Children of Straight and Gay Parents
A big question for straight spouses is “how will having a gay parent affect our children?” For answers to this question, we suggest you take a look at what the experts say. The best experts are the adult children of gay parents.
You can find their perspectives in several places on the web. Abigail Garner’s website Families Like Mine is usually a good place to start. She has written a book, Families Like Mine which describes growing up with a heterosexual mother and a gay father. She’s also written an excellent piece for Newsweek on her experiences.
Abigail hosts Oversampled, a collection of blogs written by adult children of gay parents. Their perspectives are diverse, and their lives take many different directions.
A very comprehensive resource for different perspectives of adult children of gay, lesbian, and mixed orientation marriages can be found at Queerspawn.org. The name Queerspawn is a tongue in cheek term used by some adult children of gays and lesbians to define their unique experiences with the homophobia and misunderstanding that children of gay and lesbian parents encounter.
A common thread for many of the perspectives of adult children in “families like ours” is that family itself becomes redefined or expanded to include non traditional structures.

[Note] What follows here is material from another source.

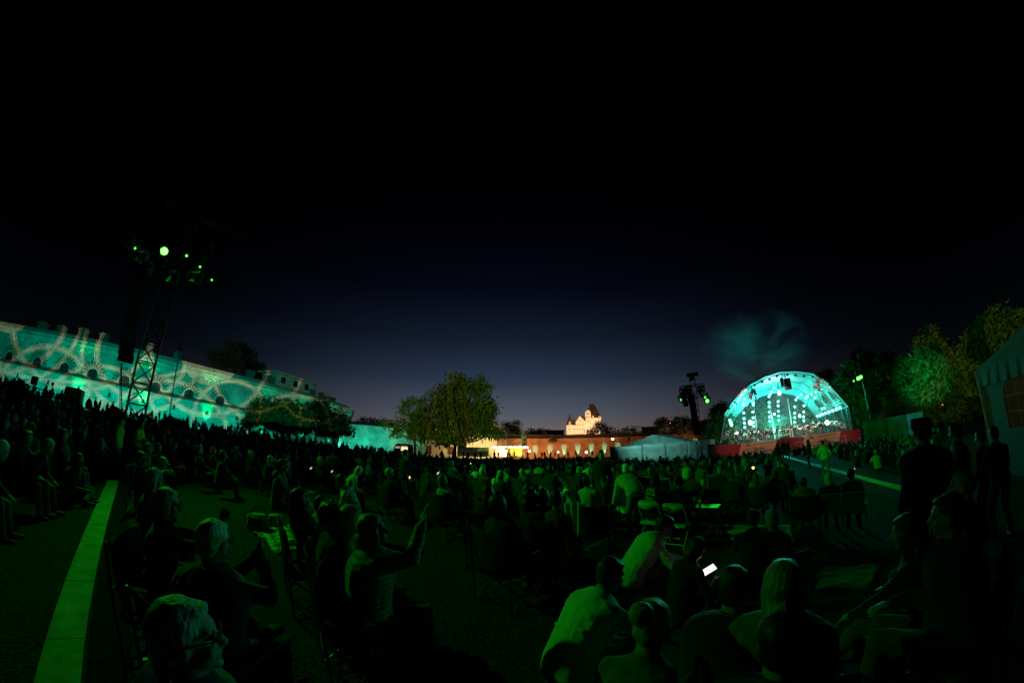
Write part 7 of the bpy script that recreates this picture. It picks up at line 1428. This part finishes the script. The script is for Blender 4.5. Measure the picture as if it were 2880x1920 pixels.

Family can include mom and dad, siblings, step siblings, parents’ current and former lovers and their children, or close friends. Another common experience is fear of letting their peers know more about their families because of the threat of being harrassed, misunderstood, or targeted for bullying.
For children of mixed orientation marriages, the primary concern growing up is the continuation of family after divorce. Issues related to their parents sexuality are secondary for many. As they get older, having a gay parent affects their world because they sometimes find themselves not being accepted by straight friends. Some live in the shadow of assumptions made about them based on their parent being gay.
As straight spouses, we know that there are children who do not enjoy a close relationship with their gay parent, for many of the same reasons that some children don’t connect with one parent in a heterosexual divorce – the parent’s behavior is not family friendly, or they cannot be depended upon to routinely honor visitation agreements or support orders. Sometimes there is conflict with the gay step parent, and a child will decide as a teen to not go to the gay parent’s house for that reason. The voices of adult children of lesbians and gays currently available reflect the perspective of people who were raised to have close relationships with both the gay and straight members of their respective families.
Our families encounter step parenting issues that generally are not addressed by many counselors, or by gay friendly organizations. It is possible for our children to love both their parents, and not their gay and straight step parents. It is possible for our children to experience the same difficulties that all children of divorce experience, but feel as though they cannot share these issues with counselors or friends due to a parent being gay.
Some of the young adults blogging on oversampled or featured in the Queerspawn diaries refer to themselves as being “culturally queer” even if they are themselves heterosexual. Having a gay parent, they become part of the family that the gay parent builds, which can include partners and friends. Family may not always be the people our children are related to, but the people who relate to them in the same way a family raises and supports children.
Our children of mixed orientation marriages will develop their own perspective as time goes on – and for children of mixed orientation marriages atany age, the primary focus is on what happens to their family and their relationship with their parents.